■ WHAT YOU HAVE TO DO: Print all of the data exactly as written.

■ INFORMATION PROVIDED:
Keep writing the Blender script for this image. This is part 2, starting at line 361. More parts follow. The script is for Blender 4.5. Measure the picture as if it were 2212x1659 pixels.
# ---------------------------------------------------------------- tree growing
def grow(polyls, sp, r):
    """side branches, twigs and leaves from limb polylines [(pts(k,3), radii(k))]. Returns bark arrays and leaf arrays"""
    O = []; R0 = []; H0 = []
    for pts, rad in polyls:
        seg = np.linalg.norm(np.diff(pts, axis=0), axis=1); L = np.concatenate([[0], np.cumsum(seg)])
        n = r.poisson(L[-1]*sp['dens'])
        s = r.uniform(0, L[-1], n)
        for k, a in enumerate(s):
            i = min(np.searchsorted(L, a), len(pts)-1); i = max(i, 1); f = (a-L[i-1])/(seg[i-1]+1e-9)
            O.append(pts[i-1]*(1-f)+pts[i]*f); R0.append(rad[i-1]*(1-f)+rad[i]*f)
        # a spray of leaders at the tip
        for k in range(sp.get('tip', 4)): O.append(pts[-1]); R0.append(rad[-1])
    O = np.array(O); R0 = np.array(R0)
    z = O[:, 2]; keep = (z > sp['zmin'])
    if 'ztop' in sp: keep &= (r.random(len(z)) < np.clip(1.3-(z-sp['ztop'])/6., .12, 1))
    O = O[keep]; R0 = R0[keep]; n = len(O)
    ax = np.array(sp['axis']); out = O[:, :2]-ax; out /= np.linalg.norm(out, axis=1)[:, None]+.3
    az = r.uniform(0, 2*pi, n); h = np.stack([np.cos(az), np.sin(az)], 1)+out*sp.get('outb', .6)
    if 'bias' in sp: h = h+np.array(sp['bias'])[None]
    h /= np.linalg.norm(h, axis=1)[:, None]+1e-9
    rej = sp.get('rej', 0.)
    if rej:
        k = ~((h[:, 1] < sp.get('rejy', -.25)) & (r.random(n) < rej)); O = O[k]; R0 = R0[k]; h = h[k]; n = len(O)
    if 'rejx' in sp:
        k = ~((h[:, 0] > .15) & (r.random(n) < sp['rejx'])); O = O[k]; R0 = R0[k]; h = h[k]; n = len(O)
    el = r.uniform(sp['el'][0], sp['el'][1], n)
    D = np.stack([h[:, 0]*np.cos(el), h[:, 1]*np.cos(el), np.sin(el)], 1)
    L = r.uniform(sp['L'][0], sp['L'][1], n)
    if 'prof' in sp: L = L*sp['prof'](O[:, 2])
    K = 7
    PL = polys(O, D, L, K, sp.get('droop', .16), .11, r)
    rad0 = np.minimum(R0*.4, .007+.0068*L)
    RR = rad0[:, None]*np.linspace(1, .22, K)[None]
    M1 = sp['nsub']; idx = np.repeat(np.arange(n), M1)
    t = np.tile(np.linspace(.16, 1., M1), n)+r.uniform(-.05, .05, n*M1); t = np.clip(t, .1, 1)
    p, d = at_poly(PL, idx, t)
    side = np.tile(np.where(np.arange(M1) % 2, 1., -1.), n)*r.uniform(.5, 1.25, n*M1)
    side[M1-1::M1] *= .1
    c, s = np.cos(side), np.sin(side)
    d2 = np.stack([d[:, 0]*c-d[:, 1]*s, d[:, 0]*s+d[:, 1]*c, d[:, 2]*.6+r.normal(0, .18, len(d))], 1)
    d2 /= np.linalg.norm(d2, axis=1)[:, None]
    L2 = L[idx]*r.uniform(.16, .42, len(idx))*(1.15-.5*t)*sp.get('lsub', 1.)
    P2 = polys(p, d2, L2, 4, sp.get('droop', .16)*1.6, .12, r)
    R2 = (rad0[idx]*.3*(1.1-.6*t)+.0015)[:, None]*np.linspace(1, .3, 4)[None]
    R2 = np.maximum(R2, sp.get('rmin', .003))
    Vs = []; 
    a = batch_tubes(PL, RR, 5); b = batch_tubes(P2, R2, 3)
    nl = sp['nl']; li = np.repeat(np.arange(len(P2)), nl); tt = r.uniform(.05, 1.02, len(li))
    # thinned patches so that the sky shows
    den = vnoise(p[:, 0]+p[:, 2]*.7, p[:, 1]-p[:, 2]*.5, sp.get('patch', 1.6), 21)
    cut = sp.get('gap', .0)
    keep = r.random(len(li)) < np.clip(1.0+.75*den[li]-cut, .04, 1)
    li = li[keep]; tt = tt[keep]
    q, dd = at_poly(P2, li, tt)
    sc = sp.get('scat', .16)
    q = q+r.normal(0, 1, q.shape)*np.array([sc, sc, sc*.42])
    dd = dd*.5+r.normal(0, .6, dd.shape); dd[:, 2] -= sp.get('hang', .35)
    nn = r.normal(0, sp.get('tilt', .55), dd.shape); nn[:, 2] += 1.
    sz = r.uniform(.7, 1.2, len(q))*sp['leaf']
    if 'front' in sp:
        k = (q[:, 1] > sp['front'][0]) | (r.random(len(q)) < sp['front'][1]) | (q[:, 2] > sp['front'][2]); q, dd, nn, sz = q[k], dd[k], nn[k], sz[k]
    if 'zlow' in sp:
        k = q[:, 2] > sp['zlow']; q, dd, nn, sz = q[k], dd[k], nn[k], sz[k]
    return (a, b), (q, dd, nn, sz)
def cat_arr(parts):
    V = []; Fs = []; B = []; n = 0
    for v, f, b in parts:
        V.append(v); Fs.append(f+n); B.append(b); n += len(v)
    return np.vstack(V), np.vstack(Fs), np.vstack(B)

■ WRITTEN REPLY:
Keep writing the Blender script for this image. This is part 2, starting at line 361. More parts follow. The script is for Blender 4.5. Measure the picture as if it were 2212x1659 pixels.
# ---------------------------------------------------------------- tree growing
def grow(polyls, sp, r):
    """side branches, twigs and leaves from limb polylines [(pts(k,3), radii(k))]. Returns bark arrays and leaf arrays"""
    O = []; R0 = []; H0 = []
    for pts, rad in polyls:
        seg = np.linalg.norm(np.diff(pts, axis=0), axis=1); L = np.concatenate([[0], np.cumsum(seg)])
        n = r.poisson(L[-1]*sp['dens'])
        s = r.uniform(0, L[-1], n)
        for k, a in enumerate(s):
            i = min(np.searchsorted(L, a), len(pts)-1); i = max(i, 1); f = (a-L[i-1])/(seg[i-1]+1e-9)
            O.append(pts[i-1]*(1-f)+pts[i]*f); R0.append(rad[i-1]*(1-f)+rad[i]*f)
        # a spray of leaders at the tip
        for k in range(sp.get('tip', 4)): O.append(pts[-1]); R0.append(rad[-1])
    O = np.array(O); R0 = np.array(R0)
    z = O[:, 2]; keep = (z > sp['zmin'])
    if 'ztop' in sp: keep &= (r.random(len(z)) < np.clip(1.3-(z-sp['ztop'])/6., .12, 1))
    O = O[keep]; R0 = R0[keep]; n = len(O)
    ax = np.array(sp['axis']); out = O[:, :2]-ax; out /= np.linalg.norm(out, axis=1)[:, None]+.3
    az = r.uniform(0, 2*pi, n); h = np.stack([np.cos(az), np.sin(az)], 1)+out*sp.get('outb', .6)
    if 'bias' in sp: h = h+np.array(sp['bias'])[None]
    h /= np.linalg.norm(h, axis=1)[:, None]+1e-9
    rej = sp.get('rej', 0.)
    if rej:
        k = ~((h[:, 1] < sp.get('rejy', -.25)) & (r.random(n) < rej)); O = O[k]; R0 = R0[k]; h = h[k]; n = len(O)
    if 'rejx' in sp:
        k = ~((h[:, 0] > .15) & (r.random(n) < sp['rejx'])); O = O[k]; R0 = R0[k]; h = h[k]; n = len(O)
    el = r.uniform(sp['el'][0], sp['el'][1], n)
    D = np.stack([h[:, 0]*np.cos(el), h[:, 1]*np.cos(el), np.sin(el)], 1)
    L = r.uniform(sp['L'][0], sp['L'][1], n)
    if 'prof' in sp: L = L*sp['prof'](O[:, 2])
    K = 7
    PL = polys(O, D, L, K, sp.get('droop', .16), .11, r)
    rad0 = np.minimum(R0*.4, .007+.0068*L)
    RR = rad0[:, None]*np.linspace(1, .22, K)[None]
    M1 = sp['nsub']; idx = np.repeat(np.arange(n), M1)
    t = np.tile(np.linspace(.16, 1., M1), n)+r.uniform(-.05, .05, n*M1); t = np.clip(t, .1, 1)
    p, d = at_poly(PL, idx, t)
    side = np.tile(np.where(np.arange(M1) % 2, 1., -1.), n)*r.uniform(.5, 1.25, n*M1)
    side[M1-1::M1] *= .1
    c, s = np.cos(side), np.sin(side)
    d2 = np.stack([d[:, 0]*c-d[:, 1]*s, d[:, 0]*s+d[:, 1]*c, d[:, 2]*.6+r.normal(0, .18, len(d))], 1)
    d2 /= np.linalg.norm(d2, axis=1)[:, None]
    L2 = L[idx]*r.uniform(.16, .42, len(idx))*(1.15-.5*t)*sp.get('lsub', 1.)
    P2 = polys(p, d2, L2, 4, sp.get('droop', .16)*1.6, .12, r)
    R2 = (rad0[idx]*.3*(1.1-.6*t)+.0015)[:, None]*np.linspace(1, .3, 4)[None]
    R2 = np.maximum(R2, sp.get('rmin', .003))
    Vs = []; 
    a = batch_tubes(PL, RR, 5); b = batch_tubes(P2, R2, 3)
    nl = sp['nl']; li = np.repeat(np.arange(len(P2)), nl); tt = r.uniform(.05, 1.02, len(li))
    # thinned patches so that the sky shows
    den = vnoise(p[:, 0]+p[:, 2]*.7, p[:, 1]-p[:, 2]*.5, sp.get('patch', 1.6), 21)
    cut = sp.get('gap', .0)
    keep = r.random(len(li)) < np.clip(1.0+.75*den[li]-cut, .04, 1)
    li = li[keep]; tt = tt[keep]
    q, dd = at_poly(P2, li, tt)
    sc = sp.get('scat', .16)
    q = q+r.normal(0, 1, q.shape)*np.array([sc, sc, sc*.42])
    dd = dd*.5+r.normal(0, .6, dd.shape); dd[:, 2] -= sp.get('hang', .35)
    nn = r.normal(0, sp.get('tilt', .55), dd.shape); nn[:, 2] += 1.
    sz = r.uniform(.7, 1.2, len(q))*sp['leaf']
    if 'front' in sp:
        k = (q[:, 1] > sp['front'][0]) | (r.random(len(q)) < sp['front'][1]) | (q[:, 2] > sp['front'][2]); q, dd, nn, sz = q[k], dd[k], nn[k], sz[k]
    if 'zlow' in sp:
        k = q[:, 2] > sp['zlow']; q, dd, nn, sz = q[k], dd[k], nn[k], sz[k]
    return (a, b), (q, dd, nn, sz)
def cat_arr(parts):
    V = []; Fs = []; B = []; n = 0
    for v, f, b in parts:
        V.append(v); Fs.append(f+n); B.append(b); n += len(v)
    return np.vstack(V), np.vstack(Fs), np.vstack(B)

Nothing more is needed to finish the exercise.